* **YOUR TASK**: In the listing below, pick out lines with "picture".

§

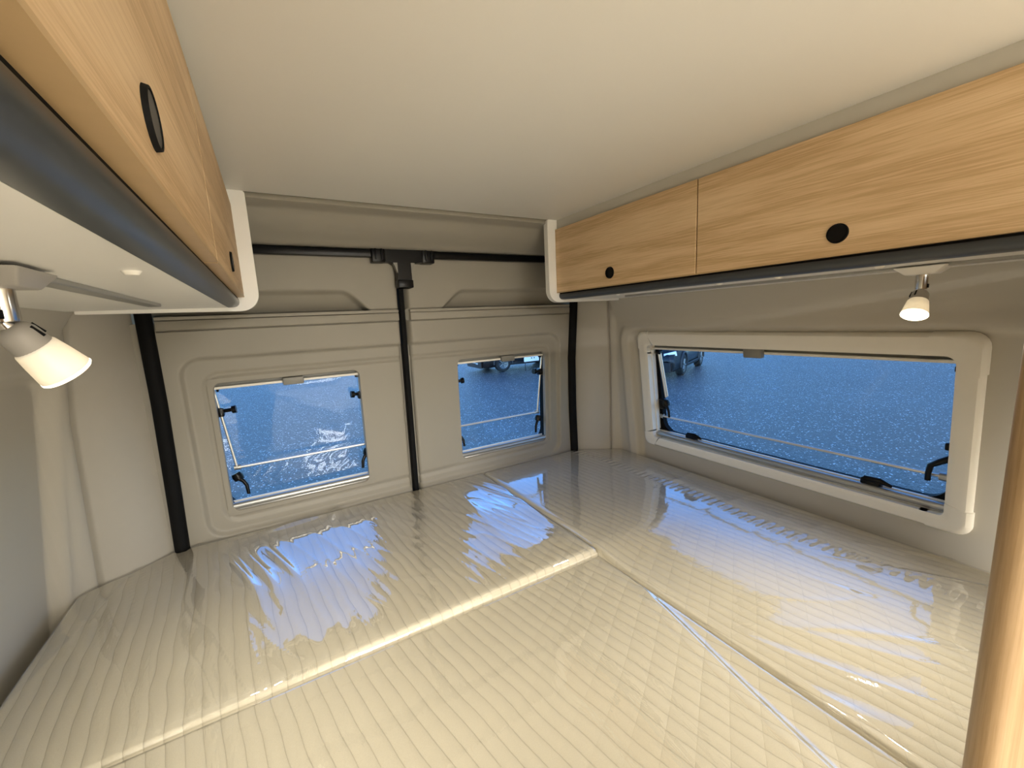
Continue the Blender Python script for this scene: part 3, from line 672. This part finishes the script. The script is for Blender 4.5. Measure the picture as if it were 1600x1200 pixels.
# ------------------------------------------------------------------ cars in the yard
def car(loc, ang, label, plate_front=True):
    root = empty('parked_car', loc); tag(root, label, 'car', 'dark cars parked in the yard')
    mw = Matrix.Translation(loc) @ Matrix.Rotation(ang, 4, 'Z')     # local: front at -X, right-hand flank towards -Y
    L = lambda x, y, z: mw @ Vector((x, y, z))
    # body: lofted sections along the car (x, half width, sill z, waist z, roof z, roof half width)
    prof = [(-.02, .62, .42, .62, .66, .50), (.05, .84, .20, .74, .80, .66), (.45, .92, .20, .92, .98, .74), (1.0, .93, .28, .98, 1.06, .76), (1.32, .93, .28, 1.0, 1.14, .72), (1.95, .93, .28, 1.02, 1.58, .60), (2.6, .93, .28, 1.03, 1.64, .60), (3.4, .93, .28, 1.04, 1.62, .59), (4.0, .92, .30, 1.05, 1.50, .57), (4.35, .88, .34, 1.02, 1.12, .66), (4.45, .78, .45, .92, .98, .60)]
    bm = bmesh.new(); rows = []
    for x, hw, z0, zw, zr, rw in prof:
        half = [(hw*.86, z0), (hw, z0+.14), (hw*1.0, (z0+zw)/2), (hw*.97, zw), (rw, zr-.04), (rw*.8, zr), (0, zr+.012)]
        pts = [(y, z) for y, z in half]+[(-y, z) for y, z in reversed(half[:-1])]
        rows.append([bm.verts.new(L(x, y, z)) for y, z in pts])
    for a_, b_ in zip(rows, rows[1:]):
        n = len(a_)
        for k in range(n): bm.faces.new((a_[k], a_[(k+1) % n], b_[(k+1) % n], b_[k]))
    bm.faces.new(rows[0]); bm.faces.new(rows[-1][::-1])
    ob = bm_put('body', bm, 'carpaint', root, auto=45)
    def panel(nme, quad, m, par=root, th=.012):
        q = [L(*p) for p in quad]; nrm = (q[1]-q[0]).cross(q[2]-q[0]).normalized(); bm = bmesh.new()
        va = [bm.verts.new(p+nrm*th) for p in q]; vb = [bm.verts.new(p-nrm*th) for p in q]; n = len(q)
        bm.faces.new(va); bm.faces.new(vb[::-1])
        for k in range(n): bm.faces.new((va[k], va[(k+1) % n], vb[(k+1) % n], vb[k]))
        return bm_put(nme, bm, m, par)
    panel('windscreen', [(1.42, .66, 1.19), (1.90, .56, 1.53), (1.90, -.56, 1.53), (1.42, -.66, 1.19)], 'carglass')
    for s in (-1, 1):
        panel('side_window', [(1.72, s*.885, 1.06), (2.02, s*.68, 1.50), (2.62, s*.66, 1.55), (2.66, s*.89, 1.07)], 'carglass')
        panel('side_window', [(2.74, s*.89, 1.07), (2.70, s*.66, 1.55), (3.55, s*.65, 1.52), (3.80, s*.88, 1.10)], 'carglass')
        panel('headlight', [(.04, s*.50, .70), (.03, s*.50, .80), (.20, s*.84, .88), (.18, s*.88, .74)], 'headlight', root, .02)
        panel('sill_trim', [(1.15, s*.90, .26), (1.15, s*.945, .36), (3.15, s*.945, .36), (3.15, s*.90, .26)], 'carplastic', root, .02)
        mi = panel('mirror', [(1.55, s*.95, 1.02), (1.55, s*1.12, 1.04), (1.55, s*1.12, 1.18), (1.55, s*.97, 1.16)], 'carpaint', root, .06)
        for x in (.92, 3.62):
            c_ = L(x, s*.80, .35); ax = (L(x, s*1.0, .35)-L(x, 0, .35)).normalized()
            wm = Matrix.Translation(c_) @ ax.to_track_quat('Z', 'Y').to_matrix().to_4x4()
            wh = lathe('wheel', [(.20, .10), (.235, .145), (.31, .148), (.345, .125), (.35, .06), (.35, -.08), (.30, -.10)], 'tyre', root, wm, 28)
            lathe('rim', [(.0, .115), (.05, .125), (.19, .12), (.235, .14), (.24, .13)], 'alloy', wh, wm, 28)
            for k in range(5):
                an = 2*math.pi*k/5; tube('spoke', [wm @ Vector((.04*math.cos(an), .04*math.sin(an), .13)), wm @ Vector((.21*math.cos(an), .21*math.sin(an), .135))], .020, 'greyalu', wh, 6)
            # wheel arch
            bm = bmesh.new(); tube_bm(bm, [L(x+.43*math.cos(t_), s*.925, .36+.43*math.sin(t_)) for t_ in np.linspace(-.1, math.pi+.1, 14)], .045, 8); bm_put('wheel_arch', bm, 'carplastic', root, auto=50)
    panel('grille', [(-.035, .40, .56), (-.035, -.40, .56), (-.015, -.46, .70), (-.015, .46, .70)], 'carplastic')
    panel('bumper', [(-.03, .74, .20), (-.03, -.74, .20), (-.05, -.74, .52), (-.05, .74, .52)], 'carplastic', root, .03)
    panel('number_plate', [(-.085, .26, .39), (-.085, -.26, .39), (-.085, -.26, .50), (-.085, .26, .50)], 'plate', root, .008)
    for y in (-.5, -.42, -.34): panel('fog_light', [(-.085, y-.02, .36), (-.085, y+.02, .36), (-.085, y+.02, .42), (-.085, y-.02, .42)], 'headlight', root, .008)
    return root
car((10.35, 8.05, GZ), math.radians(24), 'dark parked car seen at the top left of the long side window')
car((7.0, 14.55, GZ), math.radians(-3), 'dark parked car seen at the top of the right rear door window')
# white board leaning by the second car
bd = empty('notice_board', (8.97, 13.02, GZ)); tag(bd, 'white board with two dark spots beside the car behind the right rear window', 'board')
box('board', (8.55, 13.0, GZ+.38), (9.40, 13.03, GZ+.70), 'plate', bd, .01)
for x in (8.62, 9.33): tube('leg', [(x, 13.04, GZ), (x, 13.04, GZ+.6)], .015, 'carplastic', bd, 8)
for x in (8.92, 9.05): lathe('spot', [(.0, .004), (.03, .004), (.03, -.002)], 'carplastic', bd, Matrix.Translation((x, 13.0, GZ+.52)) @ Matrix.Rotation(math.pi/2, 4, 'X'), 14)
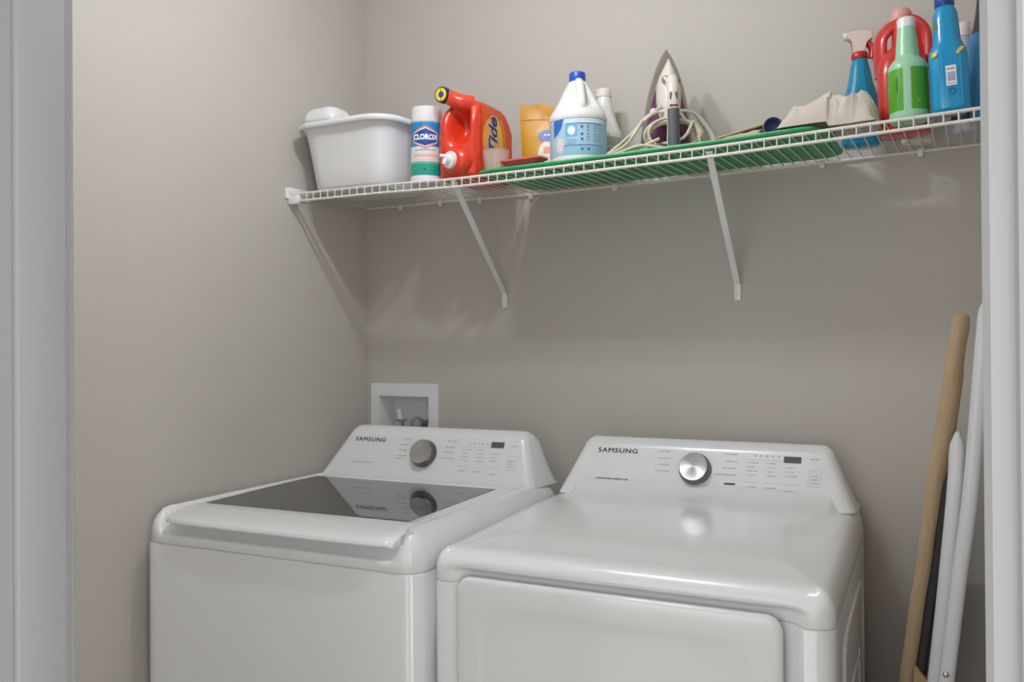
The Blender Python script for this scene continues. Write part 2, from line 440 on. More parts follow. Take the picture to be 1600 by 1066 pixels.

§

* **CORRECT RESULT**:
Continue the Blender Python script for this scene: part 3, from line 672. This part finishes the script. The script is for Blender 4.5. Measure the picture as if it were 1600x1200 pixels.
The Blender Python script for this scene continues. Write part 2, from line 440 on. More parts follow. Take the picture to be 1600 by 1066 pixels.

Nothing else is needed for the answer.